Ahora bien, cuál es el panorama que en el momento presente la Junta, inspirada por sus propósitos de siempre, tiene delante de sí? Cómo han evolucionado los acontecimientos? Han venido a dar o quitar razón a nuestros primeros puntos de vista, a facilitar o a impedir las actividades que nos habíamos propuesto? No hay duda de que en este terreno la situación de la Junta no puede ser más fuerte. Todas las previsiones se han cumplido con exceso. Hoy es evidente que el único lugar de lucha para nosotros es América y que nada había que hacer en Europa para los intelectuales españoles. Todas las posiciones contrarias a la de la Junta han ido desacreditándose una por una. La hipótesis de la existencia de un designio histórico que arrastra a lo español porque en América existe para él una función creadora de primer orden histórico que cumplir, ha ganado en verosimilitud material de un modo extraordinario. La civilización en Europa, si por tal entendemos una realidad viva cuya exigencia es la libertad individual y un sano espíritu de justicia y de razón, parece tender a penetrar, como se preveía, en una noche oscura. Aquí, en cambio, en América, las circunstancias muestran una clara tendencia a favorecer el éxito de nuestros propósitos, a robustecer nuestra posición contra la de nuestros enemigos. Cada vez parece menos arbitraria la afirmación de que nuestra simiente espiritual, la que en nosotros ha sazonado nuestro pueblo, se halla en perfecta relación con la que reclaman los países americanos, quienes se encuentran de repente desligados de Europa, de donde les llegaba gran parte de su espiritual alimento, viéndose obligados para seguir creciendo, roto el cordón umbilical, a encontrar en torno suyo los elementos necesarios para la creación de un medio humano superiormente civilizado. Un organismo como la Junta se encuentra, pues, ante un campo absolutamente favorable a su actuación y desenvolvimiento, y si, por una parte, en cuanto a su trabajo material, es grande su desprestigio, por otro, en cuanto a su visión intelectual, en cuanto a su estimación del instante histórico, se mantiene en situación privilegiada por ser el único organismo español que en este orden de actividades ha pisado siempre y sigue pisando tierra firme.
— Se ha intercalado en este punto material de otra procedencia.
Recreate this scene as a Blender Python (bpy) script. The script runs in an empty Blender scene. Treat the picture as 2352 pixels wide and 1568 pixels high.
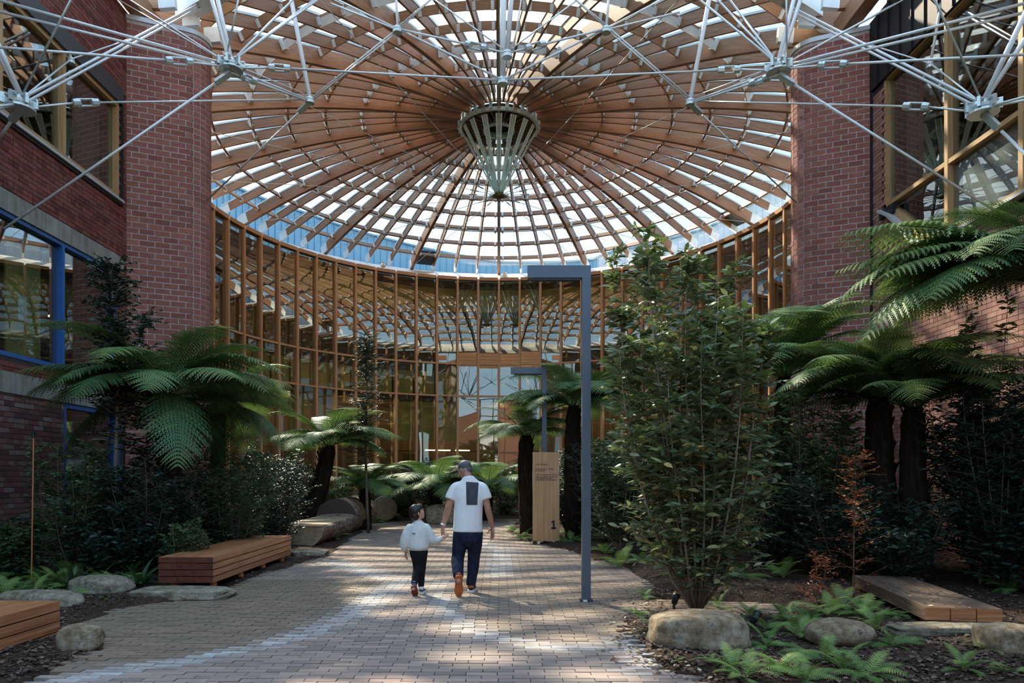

Los problemas fundamentales siguen en pie. Existe la posibilidad de extender al continente entero una acción creadoramente española, de formar focos de amigos nuestros por todas partes, de fomentar en ellos el nacimiento de una verdad españolamente humana, de convertirnos en pescadores de hombres, permítaseme esta poco jesuítica metáfora, pescadores responsables, conscientes, que saben lo que se pescan. La revista de la Junta desempeña una función de siembra y recuperación indiscutible. En resumen, si se compara nuestra situación con la que imperaba el día en que decidimos la creación de la Junta, el saldo favorable para el día presente es sumamente crecido. Los que hemos cambiado sin duda somos nosotros, nuestra fe en lo español, nuestra esperanza. Mientras en París decidíamos unánimamente crear la Junta para realizar lo que, aunque con dificultad, estamos realizando, aquí se ha afirmado en la última sesión que la única solución aceptable sería la liquidación de la Junta con el abandono consiguiente de la causa para la cual había sido constituida, y sin respeto hacia la confianza que en nosotros han depositado los altos prestigios españoles presentes y ausentes.
De ello se deduce que aquí existe sobre todo un fracaso, un fracaso rotundo, absoluto: el mío. Yo pensaba que sería capaz de infundir en torno mío un cierto estado de espíritu, crear en las personas que me rodean la misma alta pasión por los destinos del hombre y por el espiritualismo español que a mí me anima. Me veo obligado a confesar que si por mi actividad he logrado poner en marcha algunas pocas cosas, en lo capital he fracasado ruidosamente. Hasta la última reunión creí que aún había posibilidades de avance por el mismo camino. La última lamentable, lamentabilísima reunión me arrancó hasta la raíz de mis ilusiones. Mi fracaso no puede ser más total, puesto que hasta soy para algunas personas la causa inmediata del fracaso. Por tanto, la primera dimisión que debe ponerse sobre la mesa es la mía, mas no sin antes hacerles un llamamiento a ustedes, a su reconocida buena fe, a su honda condición española para que enfoquen los asuntos que hoy se plantean con la altura de miras y el olvido de todo egoísmo personal, de toda reacción de orden personal, que es lo menos que nuestro pueblo reclama.